#### PROVIDED MATERIAL
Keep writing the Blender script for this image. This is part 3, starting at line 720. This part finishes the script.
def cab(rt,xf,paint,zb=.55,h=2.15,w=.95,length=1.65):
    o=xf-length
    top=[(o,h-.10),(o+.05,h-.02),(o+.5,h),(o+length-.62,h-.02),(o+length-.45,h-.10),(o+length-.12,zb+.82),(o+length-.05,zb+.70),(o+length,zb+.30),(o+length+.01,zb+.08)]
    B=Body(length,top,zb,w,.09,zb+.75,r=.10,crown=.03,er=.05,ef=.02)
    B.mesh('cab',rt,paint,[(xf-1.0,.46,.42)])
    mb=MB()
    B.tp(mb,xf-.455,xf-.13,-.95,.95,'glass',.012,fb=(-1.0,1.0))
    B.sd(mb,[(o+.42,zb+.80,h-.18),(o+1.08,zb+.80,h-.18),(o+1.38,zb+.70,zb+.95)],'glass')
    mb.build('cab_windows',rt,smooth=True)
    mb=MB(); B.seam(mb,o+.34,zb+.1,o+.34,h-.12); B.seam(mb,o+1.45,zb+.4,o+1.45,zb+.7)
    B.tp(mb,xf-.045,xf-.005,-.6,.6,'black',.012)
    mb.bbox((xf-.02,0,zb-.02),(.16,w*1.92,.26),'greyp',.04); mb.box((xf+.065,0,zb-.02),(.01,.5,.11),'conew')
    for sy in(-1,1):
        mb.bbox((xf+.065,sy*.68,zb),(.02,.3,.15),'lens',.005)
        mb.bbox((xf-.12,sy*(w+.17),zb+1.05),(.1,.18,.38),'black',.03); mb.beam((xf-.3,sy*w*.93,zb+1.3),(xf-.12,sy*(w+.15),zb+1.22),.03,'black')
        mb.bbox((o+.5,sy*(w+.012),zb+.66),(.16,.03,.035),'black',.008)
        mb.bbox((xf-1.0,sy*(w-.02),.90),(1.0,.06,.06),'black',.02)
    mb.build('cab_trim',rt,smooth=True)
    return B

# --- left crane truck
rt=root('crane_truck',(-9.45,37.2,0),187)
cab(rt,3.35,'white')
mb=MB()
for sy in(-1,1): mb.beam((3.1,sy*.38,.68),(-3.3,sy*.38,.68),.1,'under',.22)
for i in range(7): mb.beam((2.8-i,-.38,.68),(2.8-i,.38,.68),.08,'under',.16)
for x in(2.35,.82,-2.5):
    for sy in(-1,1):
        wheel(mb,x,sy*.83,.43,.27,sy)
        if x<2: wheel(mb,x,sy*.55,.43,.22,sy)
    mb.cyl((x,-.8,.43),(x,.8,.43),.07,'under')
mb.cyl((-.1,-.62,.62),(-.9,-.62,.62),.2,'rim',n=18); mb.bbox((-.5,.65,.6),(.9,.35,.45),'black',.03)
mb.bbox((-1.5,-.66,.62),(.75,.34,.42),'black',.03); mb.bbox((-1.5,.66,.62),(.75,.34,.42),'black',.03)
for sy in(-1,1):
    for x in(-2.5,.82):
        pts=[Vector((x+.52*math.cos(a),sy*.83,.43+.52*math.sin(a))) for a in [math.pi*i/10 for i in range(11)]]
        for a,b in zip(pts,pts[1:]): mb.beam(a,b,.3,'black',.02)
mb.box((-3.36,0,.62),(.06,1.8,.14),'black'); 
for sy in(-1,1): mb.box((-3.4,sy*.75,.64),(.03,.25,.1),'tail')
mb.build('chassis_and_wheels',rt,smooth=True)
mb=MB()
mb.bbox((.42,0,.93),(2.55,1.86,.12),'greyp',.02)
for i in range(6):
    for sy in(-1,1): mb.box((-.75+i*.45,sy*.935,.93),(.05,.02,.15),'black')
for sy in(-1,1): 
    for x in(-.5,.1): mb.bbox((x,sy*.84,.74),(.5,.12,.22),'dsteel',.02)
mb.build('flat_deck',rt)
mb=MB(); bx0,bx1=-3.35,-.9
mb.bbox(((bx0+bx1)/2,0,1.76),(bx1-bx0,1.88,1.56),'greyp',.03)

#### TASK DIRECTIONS
Extract, word for word, each line of the listing above.

#### RESPONSE TO THE EXERCISE
Keep writing the Blender script for this image. This is part 3, starting at line 720. This part finishes the script.
def cab(rt,xf,paint,zb=.55,h=2.15,w=.95,length=1.65):
    o=xf-length
    top=[(o,h-.10),(o+.05,h-.02),(o+.5,h),(o+length-.62,h-.02),(o+length-.45,h-.10),(o+length-.12,zb+.82),(o+length-.05,zb+.70),(o+length,zb+.30),(o+length+.01,zb+.08)]
    B=Body(length,top,zb,w,.09,zb+.75,r=.10,crown=.03,er=.05,ef=.02)
    B.mesh('cab',rt,paint,[(xf-1.0,.46,.42)])
    mb=MB()
    B.tp(mb,xf-.455,xf-.13,-.95,.95,'glass',.012,fb=(-1.0,1.0))
    B.sd(mb,[(o+.42,zb+.80,h-.18),(o+1.08,zb+.80,h-.18),(o+1.38,zb+.70,zb+.95)],'glass')
    mb.build('cab_windows',rt,smooth=True)
    mb=MB(); B.seam(mb,o+.34,zb+.1,o+.34,h-.12); B.seam(mb,o+1.45,zb+.4,o+1.45,zb+.7)
    B.tp(mb,xf-.045,xf-.005,-.6,.6,'black',.012)
    mb.bbox((xf-.02,0,zb-.02),(.16,w*1.92,.26),'greyp',.04); mb.box((xf+.065,0,zb-.02),(.01,.5,.11),'conew')
    for sy in(-1,1):
        mb.bbox((xf+.065,sy*.68,zb),(.02,.3,.15),'lens',.005)
        mb.bbox((xf-.12,sy*(w+.17),zb+1.05),(.1,.18,.38),'black',.03); mb.beam((xf-.3,sy*w*.93,zb+1.3),(xf-.12,sy*(w+.15),zb+1.22),.03,'black')
        mb.bbox((o+.5,sy*(w+.012),zb+.66),(.16,.03,.035),'black',.008)
        mb.bbox((xf-1.0,sy*(w-.02),.90),(1.0,.06,.06),'black',.02)
    mb.build('cab_trim',rt,smooth=True)
    return B

# --- left crane truck
rt=root('crane_truck',(-9.45,37.2,0),187)
cab(rt,3.35,'white')
mb=MB()
for sy in(-1,1): mb.beam((3.1,sy*.38,.68),(-3.3,sy*.38,.68),.1,'under',.22)
for i in range(7): mb.beam((2.8-i,-.38,.68),(2.8-i,.38,.68),.08,'under',.16)
for x in(2.35,.82,-2.5):
    for sy in(-1,1):
        wheel(mb,x,sy*.83,.43,.27,sy)
        if x<2: wheel(mb,x,sy*.55,.43,.22,sy)
    mb.cyl((x,-.8,.43),(x,.8,.43),.07,'under')
mb.cyl((-.1,-.62,.62),(-.9,-.62,.62),.2,'rim',n=18); mb.bbox((-.5,.65,.6),(.9,.35,.45),'black',.03)
mb.bbox((-1.5,-.66,.62),(.75,.34,.42),'black',.03); mb.bbox((-1.5,.66,.62),(.75,.34,.42),'black',.03)
for sy in(-1,1):
    for x in(-2.5,.82):
        pts=[Vector((x+.52*math.cos(a),sy*.83,.43+.52*math.sin(a))) for a in [math.pi*i/10 for i in range(11)]]
        for a,b in zip(pts,pts[1:]): mb.beam(a,b,.3,'black',.02)
mb.box((-3.36,0,.62),(.06,1.8,.14),'black'); 
for sy in(-1,1): mb.box((-3.4,sy*.75,.64),(.03,.25,.1),'tail')
mb.build('chassis_and_wheels',rt,smooth=True)
mb=MB()
mb.bbox((.42,0,.93),(2.55,1.86,.12),'greyp',.02)
for i in range(6):
    for sy in(-1,1): mb.box((-.75+i*.45,sy*.935,.93),(.05,.02,.15),'black')
for sy in(-1,1): 
    for x in(-.5,.1): mb.bbox((x,sy*.84,.74),(.5,.12,.22),'dsteel',.02)
mb.build('flat_deck',rt)
mb=MB(); bx0,bx1=-3.35,-.9
mb.bbox(((bx0+bx1)/2,0,1.76),(bx1-bx0,1.88,1.56),'greyp',.03)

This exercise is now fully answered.